For a salary calculation , then I would say £1248 is correct . 40 hours x 52 weeks = 2080 hours x £7.20 = £14,976 . Divided by 12 is £1248. I would say it depends on the contract of employment . If they are classed as salaried then this is the correct way to work it.

 

Hope this helps

 

Janette.

  • 794 posts
  • # 114207

Hi Ian,

There is another way of looking at this:

365 days in the year less 52 weekends i.e.104 days = 261 working days

Work 8 hours per day at £7.20 per hour = £57.60 per day

£57.60 daily rate x 261 annual working days = £15033.60/12 = £1252.80 per month

I would always work to the advantage of the employee as an employer should always seem to be fair when it comes to staff wages.

As Janette says depends on their contract of employment as staff should always be able to work out how their wages are being calculated.

Marilyn

  • Member PM.Dip
  • Practice Licence
  • 18 posts
  • # 114208

Hi Janette/Marilyn

Thanks for the replies. Unfortunately in trying to keep my post brief I must have been too brief as you both missed my main concern!

I understand the annualising - and agree with Marilyn that taking 261 days is both more accurate and fairer to the employee.

My main worry was that the process of taking an annual figure, dividing by 12 to givew a monthly average results in some months when the hourly rate will be less than minimum wage.

For example:
employees contract specifies a 35 hour week (5, 7hr days) @£7.20 an hour.
Using Marilyns 261 days we get - 261*7*7.2 = £13154.40 total per year.
Or 12 months at £1096.20
 
For the month of November that contains 22 working days this would mean the employee
working 22*7 = 154 Hours
 
Taking their monthly average of £1096.20 this means 1096.20/154 = £7.12 per hour in November.
 

According to the HMRC minimum wage rules
https://www.gov.uk/national-minimum-wage/employers-and-the-minimum-wage.

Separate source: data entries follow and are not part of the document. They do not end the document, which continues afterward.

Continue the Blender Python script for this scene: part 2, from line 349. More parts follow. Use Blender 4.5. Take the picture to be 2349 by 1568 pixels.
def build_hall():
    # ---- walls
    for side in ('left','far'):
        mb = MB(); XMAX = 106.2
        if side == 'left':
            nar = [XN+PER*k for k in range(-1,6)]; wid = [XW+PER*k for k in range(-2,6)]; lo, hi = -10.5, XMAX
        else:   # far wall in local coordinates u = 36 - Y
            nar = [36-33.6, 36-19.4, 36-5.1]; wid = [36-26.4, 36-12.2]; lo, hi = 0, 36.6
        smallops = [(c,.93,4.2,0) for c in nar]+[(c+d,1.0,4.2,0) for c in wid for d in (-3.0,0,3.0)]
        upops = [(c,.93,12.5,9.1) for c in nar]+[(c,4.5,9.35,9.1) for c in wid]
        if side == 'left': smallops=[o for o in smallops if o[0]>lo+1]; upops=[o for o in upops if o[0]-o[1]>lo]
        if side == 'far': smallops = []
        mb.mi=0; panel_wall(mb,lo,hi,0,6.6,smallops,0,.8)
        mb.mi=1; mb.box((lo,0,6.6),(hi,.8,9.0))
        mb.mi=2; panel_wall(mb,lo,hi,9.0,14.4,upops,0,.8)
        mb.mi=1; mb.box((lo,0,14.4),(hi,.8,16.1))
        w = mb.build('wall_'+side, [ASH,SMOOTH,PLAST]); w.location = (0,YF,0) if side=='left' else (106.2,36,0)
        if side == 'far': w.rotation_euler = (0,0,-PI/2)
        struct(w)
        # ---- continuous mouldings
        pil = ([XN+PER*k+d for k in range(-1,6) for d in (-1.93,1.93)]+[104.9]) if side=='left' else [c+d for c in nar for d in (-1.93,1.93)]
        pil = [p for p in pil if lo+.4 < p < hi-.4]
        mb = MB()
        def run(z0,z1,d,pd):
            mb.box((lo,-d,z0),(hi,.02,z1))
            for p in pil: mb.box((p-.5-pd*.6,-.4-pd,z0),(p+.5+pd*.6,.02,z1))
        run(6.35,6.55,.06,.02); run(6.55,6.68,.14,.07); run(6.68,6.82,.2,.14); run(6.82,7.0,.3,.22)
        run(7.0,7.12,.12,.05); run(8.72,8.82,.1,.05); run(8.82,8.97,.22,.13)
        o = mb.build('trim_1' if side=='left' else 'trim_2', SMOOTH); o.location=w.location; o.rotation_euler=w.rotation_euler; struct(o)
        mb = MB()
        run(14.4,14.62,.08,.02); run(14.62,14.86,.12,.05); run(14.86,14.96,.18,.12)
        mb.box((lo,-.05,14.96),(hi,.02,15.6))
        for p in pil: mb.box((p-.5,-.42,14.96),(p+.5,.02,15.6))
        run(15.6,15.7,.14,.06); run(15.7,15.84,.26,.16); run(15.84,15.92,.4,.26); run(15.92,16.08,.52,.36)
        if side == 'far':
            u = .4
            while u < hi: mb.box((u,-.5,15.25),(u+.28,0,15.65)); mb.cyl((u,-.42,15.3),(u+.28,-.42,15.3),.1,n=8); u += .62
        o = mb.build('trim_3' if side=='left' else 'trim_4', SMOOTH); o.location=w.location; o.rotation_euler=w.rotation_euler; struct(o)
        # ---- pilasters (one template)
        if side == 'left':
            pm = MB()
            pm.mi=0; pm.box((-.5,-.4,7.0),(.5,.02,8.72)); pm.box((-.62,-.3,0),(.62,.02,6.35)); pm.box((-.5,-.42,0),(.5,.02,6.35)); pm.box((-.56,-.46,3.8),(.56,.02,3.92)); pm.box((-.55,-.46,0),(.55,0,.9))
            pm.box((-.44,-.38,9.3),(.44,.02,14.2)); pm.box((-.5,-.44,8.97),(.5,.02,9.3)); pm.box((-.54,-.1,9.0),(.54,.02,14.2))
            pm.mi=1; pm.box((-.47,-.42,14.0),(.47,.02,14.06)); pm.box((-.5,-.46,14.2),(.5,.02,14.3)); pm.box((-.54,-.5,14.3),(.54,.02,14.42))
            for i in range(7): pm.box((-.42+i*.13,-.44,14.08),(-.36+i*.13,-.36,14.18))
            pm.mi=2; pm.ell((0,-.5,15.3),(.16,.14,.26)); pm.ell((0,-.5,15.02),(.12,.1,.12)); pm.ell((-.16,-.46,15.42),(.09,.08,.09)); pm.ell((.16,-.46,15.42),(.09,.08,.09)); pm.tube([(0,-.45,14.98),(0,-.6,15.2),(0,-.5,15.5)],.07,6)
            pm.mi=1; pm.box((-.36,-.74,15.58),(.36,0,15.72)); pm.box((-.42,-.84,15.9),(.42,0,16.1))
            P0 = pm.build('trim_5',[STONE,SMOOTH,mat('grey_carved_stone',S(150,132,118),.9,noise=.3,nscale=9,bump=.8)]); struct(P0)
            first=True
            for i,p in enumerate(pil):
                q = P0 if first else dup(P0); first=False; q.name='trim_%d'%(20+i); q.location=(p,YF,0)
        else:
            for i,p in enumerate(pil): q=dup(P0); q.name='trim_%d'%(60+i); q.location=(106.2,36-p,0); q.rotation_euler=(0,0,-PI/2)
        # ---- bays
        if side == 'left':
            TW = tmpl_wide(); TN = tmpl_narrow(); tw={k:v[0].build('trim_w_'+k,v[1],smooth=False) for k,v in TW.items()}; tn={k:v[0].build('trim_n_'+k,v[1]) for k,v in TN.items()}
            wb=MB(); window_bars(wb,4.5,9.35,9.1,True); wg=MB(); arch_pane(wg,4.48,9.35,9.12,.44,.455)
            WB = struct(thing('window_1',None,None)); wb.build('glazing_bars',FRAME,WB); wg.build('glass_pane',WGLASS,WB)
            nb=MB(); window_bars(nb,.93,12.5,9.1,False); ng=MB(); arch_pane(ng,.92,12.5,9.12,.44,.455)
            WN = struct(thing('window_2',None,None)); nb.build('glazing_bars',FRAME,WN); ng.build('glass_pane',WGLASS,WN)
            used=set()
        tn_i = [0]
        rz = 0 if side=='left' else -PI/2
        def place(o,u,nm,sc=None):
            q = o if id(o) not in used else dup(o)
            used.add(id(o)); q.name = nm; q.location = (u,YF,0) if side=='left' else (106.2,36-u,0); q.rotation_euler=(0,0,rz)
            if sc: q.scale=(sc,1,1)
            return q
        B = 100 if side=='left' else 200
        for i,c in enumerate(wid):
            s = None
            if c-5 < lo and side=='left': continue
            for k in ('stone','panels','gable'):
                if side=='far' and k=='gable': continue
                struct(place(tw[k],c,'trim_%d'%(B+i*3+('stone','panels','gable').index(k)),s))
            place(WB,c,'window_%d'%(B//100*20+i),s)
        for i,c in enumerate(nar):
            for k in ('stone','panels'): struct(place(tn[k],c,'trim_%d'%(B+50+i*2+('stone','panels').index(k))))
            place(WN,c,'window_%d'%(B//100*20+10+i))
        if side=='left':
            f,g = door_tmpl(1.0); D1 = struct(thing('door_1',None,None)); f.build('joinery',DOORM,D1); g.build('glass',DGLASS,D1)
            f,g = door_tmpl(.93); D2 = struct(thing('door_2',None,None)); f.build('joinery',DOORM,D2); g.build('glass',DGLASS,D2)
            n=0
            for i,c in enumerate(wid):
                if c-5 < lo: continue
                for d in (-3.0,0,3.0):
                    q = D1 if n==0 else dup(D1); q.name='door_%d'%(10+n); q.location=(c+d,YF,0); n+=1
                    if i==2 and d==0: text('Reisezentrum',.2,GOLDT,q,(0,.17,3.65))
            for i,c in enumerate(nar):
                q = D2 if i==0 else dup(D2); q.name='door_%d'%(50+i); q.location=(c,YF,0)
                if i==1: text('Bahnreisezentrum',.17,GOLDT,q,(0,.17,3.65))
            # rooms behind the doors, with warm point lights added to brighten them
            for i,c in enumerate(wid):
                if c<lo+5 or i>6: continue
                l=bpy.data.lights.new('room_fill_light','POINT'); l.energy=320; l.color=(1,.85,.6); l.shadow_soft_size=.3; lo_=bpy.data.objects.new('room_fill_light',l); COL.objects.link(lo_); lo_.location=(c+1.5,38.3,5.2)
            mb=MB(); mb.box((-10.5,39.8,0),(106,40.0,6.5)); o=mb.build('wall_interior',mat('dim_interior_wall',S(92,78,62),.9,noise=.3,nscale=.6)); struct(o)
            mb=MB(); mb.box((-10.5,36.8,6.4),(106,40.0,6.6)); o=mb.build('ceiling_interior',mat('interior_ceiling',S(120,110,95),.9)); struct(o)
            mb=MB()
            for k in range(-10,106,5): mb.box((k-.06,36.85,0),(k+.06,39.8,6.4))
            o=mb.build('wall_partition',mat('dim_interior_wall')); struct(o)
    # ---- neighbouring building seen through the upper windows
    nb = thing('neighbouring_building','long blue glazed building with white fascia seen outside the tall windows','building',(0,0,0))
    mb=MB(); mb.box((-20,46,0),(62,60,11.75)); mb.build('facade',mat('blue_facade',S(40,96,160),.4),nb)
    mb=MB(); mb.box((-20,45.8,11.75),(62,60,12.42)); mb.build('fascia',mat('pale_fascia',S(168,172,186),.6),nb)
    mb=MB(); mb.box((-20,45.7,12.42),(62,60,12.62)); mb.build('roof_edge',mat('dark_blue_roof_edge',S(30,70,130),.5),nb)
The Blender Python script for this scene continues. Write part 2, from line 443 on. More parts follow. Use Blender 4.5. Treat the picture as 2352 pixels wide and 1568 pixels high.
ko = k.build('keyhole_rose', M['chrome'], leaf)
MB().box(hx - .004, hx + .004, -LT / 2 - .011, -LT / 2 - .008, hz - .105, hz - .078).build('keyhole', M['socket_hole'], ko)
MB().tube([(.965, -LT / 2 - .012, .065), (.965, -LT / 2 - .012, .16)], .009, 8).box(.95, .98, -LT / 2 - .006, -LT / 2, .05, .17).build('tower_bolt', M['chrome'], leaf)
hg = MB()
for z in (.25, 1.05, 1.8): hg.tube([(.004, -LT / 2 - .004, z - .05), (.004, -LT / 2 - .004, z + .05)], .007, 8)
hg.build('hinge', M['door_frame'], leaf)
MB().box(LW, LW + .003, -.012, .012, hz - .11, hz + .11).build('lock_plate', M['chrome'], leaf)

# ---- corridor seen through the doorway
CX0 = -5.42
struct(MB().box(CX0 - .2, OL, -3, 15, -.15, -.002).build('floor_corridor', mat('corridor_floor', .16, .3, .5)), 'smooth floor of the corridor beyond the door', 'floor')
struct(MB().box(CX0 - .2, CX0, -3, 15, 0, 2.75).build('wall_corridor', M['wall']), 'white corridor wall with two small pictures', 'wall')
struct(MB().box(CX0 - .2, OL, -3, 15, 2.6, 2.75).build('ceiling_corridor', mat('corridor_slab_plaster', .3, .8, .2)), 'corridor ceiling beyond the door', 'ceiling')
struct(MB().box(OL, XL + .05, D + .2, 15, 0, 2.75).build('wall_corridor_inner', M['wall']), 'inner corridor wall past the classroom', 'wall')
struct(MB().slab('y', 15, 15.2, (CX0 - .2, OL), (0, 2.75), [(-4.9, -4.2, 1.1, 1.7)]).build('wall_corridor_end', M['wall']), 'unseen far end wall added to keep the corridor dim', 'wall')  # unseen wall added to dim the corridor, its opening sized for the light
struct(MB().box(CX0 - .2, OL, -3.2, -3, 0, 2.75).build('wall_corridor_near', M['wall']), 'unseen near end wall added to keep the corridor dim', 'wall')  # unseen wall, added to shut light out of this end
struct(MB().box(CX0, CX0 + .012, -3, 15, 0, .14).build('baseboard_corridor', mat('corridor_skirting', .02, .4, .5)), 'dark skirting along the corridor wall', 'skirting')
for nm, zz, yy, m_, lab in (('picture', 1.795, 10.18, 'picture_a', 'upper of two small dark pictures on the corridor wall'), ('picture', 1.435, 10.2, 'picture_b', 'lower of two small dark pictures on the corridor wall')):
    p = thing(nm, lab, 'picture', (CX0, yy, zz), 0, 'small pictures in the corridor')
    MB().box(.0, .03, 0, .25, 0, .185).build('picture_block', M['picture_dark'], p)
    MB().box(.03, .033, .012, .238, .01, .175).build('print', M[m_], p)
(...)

The maximum pay reference period is 31 days, and the minimum wage must be met within any reference period - so annual compliance is not accceptable.

By my literal reading of the rules this process results in the minimum wage rules being broken. 

I've since been informed by someone with many years more experience than me that this is common practice, and has never caused an issue with HMRC. So I guess pragmatism is winning over accuracy. 

Regards Ian

  • Member PM.Dip
  • Practice Licence
  • 742 posts
  • # 114209

Hi Ian

 

Yes it is common practice and the easiest way to do it, otherwise some months staff would get paid differently, it allows for the fact that some months have 31 days and  some only 28. As long as they are paying £7.30 an hour I dont see a problem, especiially if they are actually getting paid for lunch breaks as most people dont. 

  • 491 posts
  • # 114213

If it's averaged out over 12 months in this way, then it can't be below minimum wage, plus, there's less room for error in miscalculating how many working days in a particular month. It's definately common practice.

Many of my clients employees work odd days - i.e. 5 days over 7, but this could include Saturdays, or Sundays - so this helps to cut down on the amount of clarification you may need each month, by it being a clear 5 days in 7 - with the length of day being enforced by the employer - and which days that are worked being irrelevant unless there is an issue such as sick pay etc.